Yes — the scanner is built with MSP use cases in mind. Run a scan before a prospect meeting to identify quick wins and start a conversation. Use the Executive Summary and Recommendations sections with non-technical stakeholders — the score and grade provide an at-a-glance health indicator, and each recommendation includes impact, difficulty, and estimated effort so you can scope remediation work and set realistic client expectations.
Fix Critical findings immediately — BOGUS DNSSEC and expired SSL certificates can make your domain unreachable. After that, address High findings by effort: DMARC p=reject, SPF, and HSTS are all Easy/15–30 minutes. DNSSEC and Content-Security-Policy take slightly more effort but have high impact. The Recommendations section orders all actions by impact-to-effort ratio so you always know what to prioritise next.

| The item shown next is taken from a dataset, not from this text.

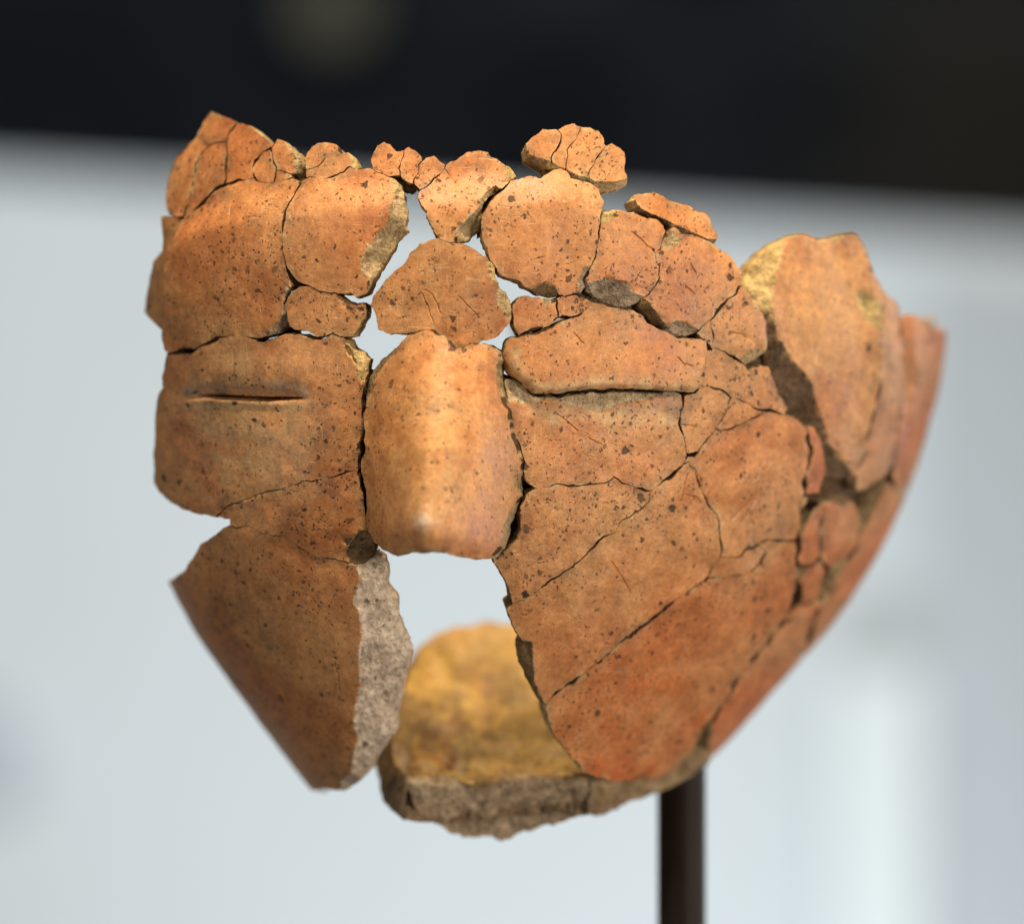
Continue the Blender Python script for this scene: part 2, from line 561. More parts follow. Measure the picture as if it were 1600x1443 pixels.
sherd('sherd', C((440, 720), (455, 640), (490, 560), (530, 510), (600, 460), (640, 430), (690, 395), (740, 378), (790, 390), (820, 405), (850, 370), (900, 340), (940, 335), (980, 350), (1010, 385), (1070, 405), (1130, 430), (1165, 450), (1175, 500), (1190, 560), (1180, 620), (1172, 690), (1165, 730), (1155, 790), (1155, 840), (1140, 900), (1125, 945), (1115, 1000), (1100, 1060), (1070, 1110), (1030, 1120), (960, 1130), (880, 1135), (800, 1125), (740, 1090), (680, 1050), (620, 1025), (560, 1015), (520, 960), (490, 890), (480, 840), (450, 780)),
      chips=[chip(C((750, 1090), (790, 1060), (850, 1038), (890, 1060), (920, 1110), (900, 1160), (780, 1150)), C((755, 1085), (790, 1060), (850, 1040), (890, 1060), (920, 1110)), T_DIRT, 0.7, 25, 3),
             chip(C((1050, 1130), (1045, 1060), (1060, 970), (1130, 940), (1130, 1060), (1090, 1140)), C((1045, 1120), (1050, 1040), (1062, 970), (1110, 948)), T_GREY, 0.8, 25, 3)])
# detached piece on top
UND = [chip(C((730, 235), (745, 245), (800, 265), (860, 278), (890, 292), (890, 340), (780, 320)), C((745, 243), (800, 265), (860, 278), (890, 292)), T_DIRT, 1.0, 40, 3),
       chip(C((885, 292), (950, 322), (1010, 357), (1060, 378), (1115, 385), (1115, 440), (880, 360)), C((890, 292), (950, 322), (1010, 357), (1060, 378), (1115, 385)), T_YELL, 1.0, 40, 4),
       chip(C((1110, 385), (1165, 415), (1270, 420), (1355, 400), (1400, 380), (1380, 480), (1100, 490)), C((1115, 395), (1165, 415), (1270, 420), (1360, 395)), T_BEIGE, 1.0, 40, 3)]
sherd('sherd', C((725, 180), (760, 145), (800, 115), (835, 85), (880, 90), (935, 85), (955, 115), (945, 170), (920, 220), (895, 265), (890, 318), (850, 325), (790, 290), (740, 255)), chips=UND)
sherd('sherd', C((935, 85), (980, 60), (1030, 53), (1075, 70), (1055, 110), (1045, 155), (1010, 185), (990, 215), (985, 270), (985, 352), (950, 335), (890, 318), (895, 265), (920, 220), (945, 170), (955, 115)), chips=UND)
sherd('sherd', C((1075, 70), (1130, 75), (1180, 100), (1215, 140), (1225, 180), (1235, 190), (1190, 240), (1165, 280), (1150, 320), (1120, 365), (1120, 425), (1060, 410), (1010, 390), (985, 352), (985, 270), (990, 215), (1010, 185), (1045, 155), (1055, 110)), chips=UND)
sherd('sherd', C((1235, 190), (1260, 180), (1320, 200), (1345, 230), (1350, 280), (1345, 330), (1360, 370), (1370, 420), (1340, 450), (1290, 465), (1190, 472), (1170, 440), (1120, 425), (1120, 365), (1150, 320), (1165, 280), (1190, 240)), chips=UND)
# isolated top right
sherd('sherd', Df((430, 215), (465, 175), (500, 177), (530, 165), (570, 158), (620, 180), (660, 210), (720, 235), (780, 240), (830, 270), (890, 285), (915, 320), (925, 370), (955, 430), (945, 490), (900, 480), (830, 460), (740, 430), (660, 390), (600, 345), (520, 310), (455, 285)),
      chips=[chip(Df((420, 220), (450, 262), (500, 295), (600, 335), (660, 370), (760, 412), (830, 445), (890, 465), (960, 455), (950, 510), (600, 420), (420, 300)), Df((432, 235), (455, 262), (500, 295), (600, 335), (660, 370), (760, 412), (830, 445), (890, 465), (950, 458)), T_DIRT, 1.2, 40, 3)])
# brow right
sherd('sherd', Df((225, 300), (240, 300), (290, 280), (350, 285), (420, 300), (480, 325), (550, 345), (600, 380), (610, 410), (590, 450), (575, 520), (550, 545), (550, 600), (570, 640), (570, 700), (550, 750), (520, 790), (480, 840), (430, 870), (350, 875), (280, 850), (200, 810), (140, 775), (130, 720), (150, 640), (165, 600), (190, 540), (190, 470), (213, 390), (215, 350)),
      chips=[chip(Df((130, 740), (145, 735), (250, 705), (340, 715), (400, 730), (420, 785), (490, 820), (490, 890), (200, 860), (120, 790)), Df((145, 738), (250, 705), (340, 715), (400, 730), (420, 785), (490, 820)), T_GREY, 0.7, 32, 4),
             chip(Df((215, 290), (310, 270), (300, 330), (230, 380), (205, 360)), Df((300, 285), (280, 325), (240, 370)), T_YELL, 0.6, 15, 3)])
sherd('sherd', Df((610, 410), (660, 400), (700, 420), (760, 440), (850, 470), (900, 500), (960, 530), (1010, 570), (1050, 620), (1075, 670), (1080, 720), (1055, 755), (1040, 800), (990, 840), (950, 890), (905, 945), (895, 960), (850, 995), (825, 1025), (815, 1045), (760, 1062), (690, 1050), (640, 1020), (580, 985), (530, 930), (480, 880), (480, 840), (520, 790), (550, 750), (570, 700), (570, 640), (550, 600), (550, 545), (575, 520), (590, 450)),
      chips=[chip(Df((630, 1000), (690, 962), (760, 978), (830, 1020), (820, 1080), (620, 1050)), Df((640, 1000), (690, 965), (760, 980), (825, 1022)), T_GREY, 0.8, 30, 3.5),
             chip(Df((470, 840), (525, 850), (600, 960), (640, 1000), (620, 1030), (460, 890)), Df((500, 830), (530, 870), (590, 950), (645, 1000)), T_DIRT, 1.2, 30, 3),
             chip(Df((575, 520), (590, 440), (650, 420), (700, 450), (690, 500), (620, 530)), Df((580, 525), (640, 520), (695, 490), (690, 440)), T_BEIGE, 0.25, 6, 1.5)])
sherd('sherd', Df((1055, 755), (1085, 750), (1130, 800), (1180, 870), (1230, 920), (1250, 970), (1260, 1040), (1265, 1110), (1260, 1150), (1220, 1210), (1150, 1240), (1090, 1215), (1040, 1185), (980, 1160), (905, 1130), (910, 1050), (905, 960), (950, 890), (990, 840), (1040, 800)),
      chips=[chip(Df((1110, 1180), (1150, 1160), (1210, 1138), (1260, 1155), (1230, 1230), (1140, 1260), (1080, 1225)), Df((1090, 1205), (1120, 1172), (1150, 1160), (1210, 1140), (1250, 1158)), T_BEIGE, 0.6, 25, 4)])
sherd('sherd', Df((905, 960), (910, 1050), (905, 1130), (860, 1090), (830, 1050), (825, 1025), (850, 995), (895, 960)))

# --- eyelid and eye, at the viewer's right
sherd('eyelid_sherd', H((145, 130), (180, 95), (230, 80), (300, 95), (390, 95), (395, 150), (405, 200), (350, 240), (280, 270), (215, 290), (175, 307), (155, 260), (145, 200)), rim=2.0,
      chips=[chip(H((290, 90), (390, 90), (380, 120), (330, 150)), H((285, 92), (330, 148), (385, 125)), T_BEIGE, 0.3, 6, 1)])
sherd('eyelid_sherd', H((390, 95), (440, 85), (500, 75), (540, 85), (580, 115), (555, 150), (530, 175), (480, 200), (405, 200), (395, 150)), rim=1.8)
SLIT = H((160, 550), (220, 590), (265, 628), (320, 630), (400, 625), (480, 615), (560, 607), (640, 602), (740, 600), (850, 602), (950, 611), (1050, 621), (1150, 616), (1190, 592))
sherd('eyelid', H((90, 420), (105, 350), (130, 320), (175, 307), (250, 287), (320, 262), (400, 232), (480, 205), (540, 180), (585, 117), (640, 130), (700, 150), (760, 155), (820, 160), (870, 195), (900, 230), (960, 265), (1030, 300), (1080, 325), (1150, 320), (1190, 335), (1220, 380), (1215, 420), (1200, 480), (1195, 540), (1190, 590), (1150, 615), (1050, 620), (950, 610), (850, 601), (740, 600), (640, 602), (560, 607), (480, 615), (400, 625), (320, 630), (265, 627), (220, 590), (160, 550), (110, 500)), rim=1.5, step=4.0)
sherd('sherd', H((1222, 385), (1262, 390)) + Df((905, 1140), (980, 1172), (1060, 1212), (1130, 1250), (1145, 1278), (1200, 1262), (1240, 1245), (1280, 1260)) + L((300, 690), (325, 760), (360, 820), (382, 858), (365, 885), (300, 868), (220, 855), (180, 825)) + H((1370, 645), (1320, 610), (1250, 592), (1190, 592), (1195, 540), (1200, 480), (1215, 420)))
sherd('cheek', H((108, 560), (160, 565), (220, 608), (265, 648), (320, 655), (400, 654), (480, 645), (560, 636), (640, 630), (740, 627), (850, 628), (950, 634), (1050, 638), (1105, 634), (1100, 700), (1075, 790), (1100, 850), (1110, 900), (1120, 960), (1112, 1020), (1060, 1060), (1000, 1110), (950, 1150), (925, 1182), (870, 1165), (810, 1145), (750, 1125), (720, 1100), (680, 1125), (600, 1140), (500, 1150), (400, 1140), (330, 1155), (270, 1165), (230, 1130), (200, 1090), (205, 1020), (190, 960), (160, 900), (140, 820), (130, 730), (112, 680)),
      chips=[chip(H((90, 540), (1130, 580), (1112, 636), (1050, 642), (950, 655), (850, 672), (760, 690), (690, 715), (640, 742), (560, 708), (470, 700), (400, 670), (330, 668), (260, 690), (200, 680), (100, 670)), H((112, 672), (200, 680), (260, 690), (330, 668), (400, 670), (470, 700), (560, 708), (640, 742), (690, 715), (760, 690), (850, 672), (950, 655), (1050, 642), (1105, 638)), (0.68, 0.54, 0.36), 0.36, 7, 1.8)], step=4.2)
sherd('sherd', H((1105, 632), (1170, 625), (1200, 600), (1250, 598), (1310, 620), (1355, 655), (1350, 700), (1330, 760), (1282, 832), (1230, 890), (1180, 960), (1120, 960), (1110, 900), (1100, 850), (1075, 790), (1100, 700)))
sherd('sherd', H((1310, 618), (1370, 650)) + L((170, 830), (215, 858), (265, 872), (200, 910), (130, 942), (70, 960)) + H((1320, 848), (1282, 832), (1330, 760), (1350, 700), (1355, 655)))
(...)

DKIM keys are published at a selector-specific subdomain such as selector1._domainkey.yourdomain.com. There is no standard way to discover all selectors — the scanner probes a list of common names (google, selector1, selector2, default, k1, mail, and others). If your provider uses a non-standard selector, DKIM will show as not found even if signing is active. Check your email provider's documentation for the correct selector name and confirm using the SPF / DKIM / DMARC Validator.
Yes. Many frameworks — CIS Controls, NIST CSF, ISO 27001, and SOC 2 — require technical controls this scanner covers: email authentication (SPF/DKIM/DMARC maps to CIS Control 9), encryption in transit (TLS/HSTS), DNS security (DNSSEC), and web security headers (CSP/XFO). The scanner does not produce a formal compliance report, but its findings map directly to common technical controls and serve as concrete evidence for gap assessments and remediation tracking.